Comment vas-tu, mon Victor adoré, as-tu bien dormi ? Plaisanterie à part, tes puces doivent te gêner et t’agacer horriblement. Tu aurais dû peut-être insister auprès de la femme de ménage pour qu’elle fasse son service un peu plus consciencieusement. Cela tient tout bonnement à la malpropreté et au manque d’air. Si j’étais là, moi, je les aurais bien vite fait déguerpir, quand je devrais passer la nuit à les exterminer. Veux-tu m’emmener ce soir, je te rendrai ce bon office ? Mais vous ne le voudrez pas, mon cher petit cochon, vous aimez mieux ne pas dormir de la nuit avec vos puces que de coucher avec moi une nuit. Taisez-vous, puisque c’est vrai. Je vous conseille dorénavant de parler des Bretons. Cela vous sied bien. Un jour j’écrirai MES MÉMOIRES et je dirai tout ce que je sais de vous. Ce sera de CURIEUSES RÉVÉLATIONS. En attendant, je vous laisse manger aux puces comme un caniche abandonné et je ris dans ma peau. Baisez-moi et venez bien vite......a Te voici justement. Je t’adore.

Juliette

BnF, Mss, NAF 16361, f. 21-22
Transcription de Jeanne Stranart assistée de Florence Naugrette

a) Six points terminent la ligne précédente et commencent la suivante.
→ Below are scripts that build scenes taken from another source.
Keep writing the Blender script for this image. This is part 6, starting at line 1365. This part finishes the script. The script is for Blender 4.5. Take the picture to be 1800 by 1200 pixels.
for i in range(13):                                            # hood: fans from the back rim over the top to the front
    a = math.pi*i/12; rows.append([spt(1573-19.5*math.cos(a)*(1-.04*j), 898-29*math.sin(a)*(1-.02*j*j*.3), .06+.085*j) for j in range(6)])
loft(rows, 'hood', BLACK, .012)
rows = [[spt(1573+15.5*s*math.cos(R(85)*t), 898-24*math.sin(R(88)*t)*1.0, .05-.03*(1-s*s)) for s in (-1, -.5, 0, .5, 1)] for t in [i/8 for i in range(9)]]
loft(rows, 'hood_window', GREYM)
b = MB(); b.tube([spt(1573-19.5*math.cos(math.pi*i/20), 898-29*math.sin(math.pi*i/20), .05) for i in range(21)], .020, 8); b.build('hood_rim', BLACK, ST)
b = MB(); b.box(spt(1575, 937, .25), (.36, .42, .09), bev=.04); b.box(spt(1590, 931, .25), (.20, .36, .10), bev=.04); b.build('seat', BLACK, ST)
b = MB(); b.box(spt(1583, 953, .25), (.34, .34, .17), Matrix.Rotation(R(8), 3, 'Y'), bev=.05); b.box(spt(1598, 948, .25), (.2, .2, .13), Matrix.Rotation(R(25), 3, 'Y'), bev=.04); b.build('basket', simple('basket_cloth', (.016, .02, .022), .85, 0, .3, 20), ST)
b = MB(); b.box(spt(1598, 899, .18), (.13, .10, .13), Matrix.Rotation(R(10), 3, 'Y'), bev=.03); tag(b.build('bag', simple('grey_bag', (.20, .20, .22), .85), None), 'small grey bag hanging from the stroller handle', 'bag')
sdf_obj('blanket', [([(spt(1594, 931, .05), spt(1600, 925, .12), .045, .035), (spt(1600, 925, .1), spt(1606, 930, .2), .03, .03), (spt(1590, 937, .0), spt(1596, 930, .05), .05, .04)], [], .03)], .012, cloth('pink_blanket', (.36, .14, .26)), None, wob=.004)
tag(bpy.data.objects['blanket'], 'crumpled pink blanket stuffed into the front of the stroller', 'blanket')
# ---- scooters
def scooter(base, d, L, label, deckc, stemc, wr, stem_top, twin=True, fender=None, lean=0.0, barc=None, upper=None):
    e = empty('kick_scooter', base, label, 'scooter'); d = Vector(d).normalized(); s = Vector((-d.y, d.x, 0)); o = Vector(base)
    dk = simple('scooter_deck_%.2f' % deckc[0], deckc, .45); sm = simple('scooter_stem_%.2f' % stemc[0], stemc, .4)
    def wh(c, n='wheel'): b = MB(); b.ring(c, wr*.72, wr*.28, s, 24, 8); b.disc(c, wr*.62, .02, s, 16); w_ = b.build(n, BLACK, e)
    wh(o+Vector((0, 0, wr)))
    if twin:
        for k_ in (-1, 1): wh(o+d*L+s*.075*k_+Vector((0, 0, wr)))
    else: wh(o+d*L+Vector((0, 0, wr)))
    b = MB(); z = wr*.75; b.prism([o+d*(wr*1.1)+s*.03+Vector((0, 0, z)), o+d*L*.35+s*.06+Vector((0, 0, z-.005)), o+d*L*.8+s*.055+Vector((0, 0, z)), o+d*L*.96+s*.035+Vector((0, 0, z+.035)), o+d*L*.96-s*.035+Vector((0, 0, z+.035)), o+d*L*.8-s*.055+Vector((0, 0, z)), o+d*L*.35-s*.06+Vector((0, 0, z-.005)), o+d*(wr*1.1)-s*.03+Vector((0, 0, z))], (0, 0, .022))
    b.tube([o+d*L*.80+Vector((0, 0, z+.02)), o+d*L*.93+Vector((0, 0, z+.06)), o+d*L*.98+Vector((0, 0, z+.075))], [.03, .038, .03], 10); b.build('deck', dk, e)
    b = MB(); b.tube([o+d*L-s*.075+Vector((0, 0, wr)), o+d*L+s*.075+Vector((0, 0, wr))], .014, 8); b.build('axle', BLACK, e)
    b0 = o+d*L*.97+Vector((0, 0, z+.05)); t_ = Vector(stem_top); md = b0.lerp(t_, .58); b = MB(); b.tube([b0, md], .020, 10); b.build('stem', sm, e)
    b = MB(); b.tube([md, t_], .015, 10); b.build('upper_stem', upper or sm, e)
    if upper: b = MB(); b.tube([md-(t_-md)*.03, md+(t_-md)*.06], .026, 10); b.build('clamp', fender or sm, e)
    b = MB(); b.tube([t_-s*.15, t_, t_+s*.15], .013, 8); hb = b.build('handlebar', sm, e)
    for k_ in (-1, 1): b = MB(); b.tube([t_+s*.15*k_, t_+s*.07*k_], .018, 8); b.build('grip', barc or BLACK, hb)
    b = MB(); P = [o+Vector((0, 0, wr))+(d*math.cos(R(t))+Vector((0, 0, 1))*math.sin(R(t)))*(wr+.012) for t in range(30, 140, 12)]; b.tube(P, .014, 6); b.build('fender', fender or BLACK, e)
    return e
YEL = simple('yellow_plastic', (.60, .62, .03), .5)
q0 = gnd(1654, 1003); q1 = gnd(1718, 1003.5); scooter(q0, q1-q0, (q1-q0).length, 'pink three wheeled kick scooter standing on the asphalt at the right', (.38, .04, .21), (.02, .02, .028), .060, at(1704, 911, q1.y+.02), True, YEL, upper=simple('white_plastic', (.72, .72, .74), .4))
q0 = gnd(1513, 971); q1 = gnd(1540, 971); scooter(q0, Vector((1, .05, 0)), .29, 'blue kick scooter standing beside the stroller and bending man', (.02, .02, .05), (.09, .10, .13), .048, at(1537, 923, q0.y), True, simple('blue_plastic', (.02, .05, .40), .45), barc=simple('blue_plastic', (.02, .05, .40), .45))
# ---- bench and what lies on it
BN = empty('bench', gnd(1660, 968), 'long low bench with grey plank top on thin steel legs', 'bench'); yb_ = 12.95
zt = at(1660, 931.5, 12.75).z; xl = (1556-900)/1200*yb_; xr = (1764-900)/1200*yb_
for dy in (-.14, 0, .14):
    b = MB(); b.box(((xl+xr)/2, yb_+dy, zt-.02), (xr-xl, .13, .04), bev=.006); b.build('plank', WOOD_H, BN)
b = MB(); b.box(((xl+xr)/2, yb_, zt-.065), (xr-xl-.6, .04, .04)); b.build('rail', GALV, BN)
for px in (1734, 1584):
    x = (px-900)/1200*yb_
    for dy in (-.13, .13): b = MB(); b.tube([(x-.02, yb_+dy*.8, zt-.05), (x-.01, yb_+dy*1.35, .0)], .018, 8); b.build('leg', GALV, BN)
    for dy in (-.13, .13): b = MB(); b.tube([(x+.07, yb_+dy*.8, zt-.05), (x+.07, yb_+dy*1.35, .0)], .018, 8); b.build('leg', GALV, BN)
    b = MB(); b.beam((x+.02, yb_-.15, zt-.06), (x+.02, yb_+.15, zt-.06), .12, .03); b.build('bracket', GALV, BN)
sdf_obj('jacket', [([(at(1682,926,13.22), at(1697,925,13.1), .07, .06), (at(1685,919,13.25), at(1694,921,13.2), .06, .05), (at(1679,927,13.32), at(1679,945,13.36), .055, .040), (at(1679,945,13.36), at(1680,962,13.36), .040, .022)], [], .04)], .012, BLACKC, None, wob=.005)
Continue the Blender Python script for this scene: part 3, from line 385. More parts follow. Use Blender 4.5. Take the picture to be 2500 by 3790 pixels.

7 octobre [1845], mardi après-midi, 3 h. ¾

J’ai le cœur plein d’amour et de bonheur, mon adoré. Je t’ai vu ce matin, je te verrai encore ce soir, cela suffit pour dorer ma journée d’un rayon de joie. Hier j’étais la plus grimaude et la plus malheureuse des femmes. Aujourd’hui j’en suis la plus joyeuse et la plus heureuse. Les Juju se suivent et ne se ressemblent pas, comme tu vois.
Tu étais bien pressé, mon adoré, et je n’ai même pas pris le temps de te demander où tu allais pour ne pas te retarder, mais ma curiosité n’y perdra rien ce soir, car je veux tout savoir. Voime, voime, M. Toto ne sait pas mentir. C’est le MINET. Enfin je le demanderai toujours, quitte à ne rien savoir du tout.
Jour, mon cher petit Toto, j’ai réfléchi à ce projet que tu avais ébauché dans ta chère petite caboche et je ne le trouve pas réalisable en rien du tout pour ce qui me concerne personnellement. Certainement rien ne me serait plus doux que d’avoir la petite maison [1] telle que nous l’avions retrouvée, c’est-à-dire à l’état de châsse dans laquelle tous nos souvenirs d’amour de ce temps-là sont à l’état de reliques. Si j’avais six mille francs à moi, je n’hésiterais pas, je ne marchanderais même pas. Mais sacrifier tous les autres souvenirs à celui-là ne serait pas plus raisonnable que de donner vingt-cinq francs d’argent pour [illis.] napoléons d’or. Et puis ce serait rétrécir encore le pauvre petit cercle de bonheur dans lequel mon amour est si à l’étroit que souvent il me semble qu’il va se briser violemment. Et puis ce serait me séparer de ma fille qui a plus que jamais besoin de moi, car, tu l’as dit toi-même, c’est l’âge le plus dangereux puisque c’est celui où on sent le besoin d’aimer. Sans parler de toutes sortes de convenances impossibles à braver et devant lesquelles tu reculerais le premier en y pensant mieux. Oh ! si ce projet avait dû m’offrir la chance de te voir plus souvent, de vivre plus intimement avec toi que je ne le fais depuis trop longtemps, j’y aurais accédéa de tout mon cœur et j’aurais vendu ma dernière chemise pour cela, tu en es bien sûr, n’est-ce pas, mon adoré ? car tu sais comme je t’aime.

BnF, Mss, NAF 16361, f. 23-24
Transcription de Jeanne Stranart assistée de Florence Naugrette

a) « accéder ».

Notes

[1Après leur pèlerinage à la maison des Metz le 26 septembre 1845, Victor Hugo proposa à Juliette Drouet d’acheter cette maison où elle séjourna plusieurs semaines en 1834 et 1835. Mais elle refusa et le projet n’aboutit jamais.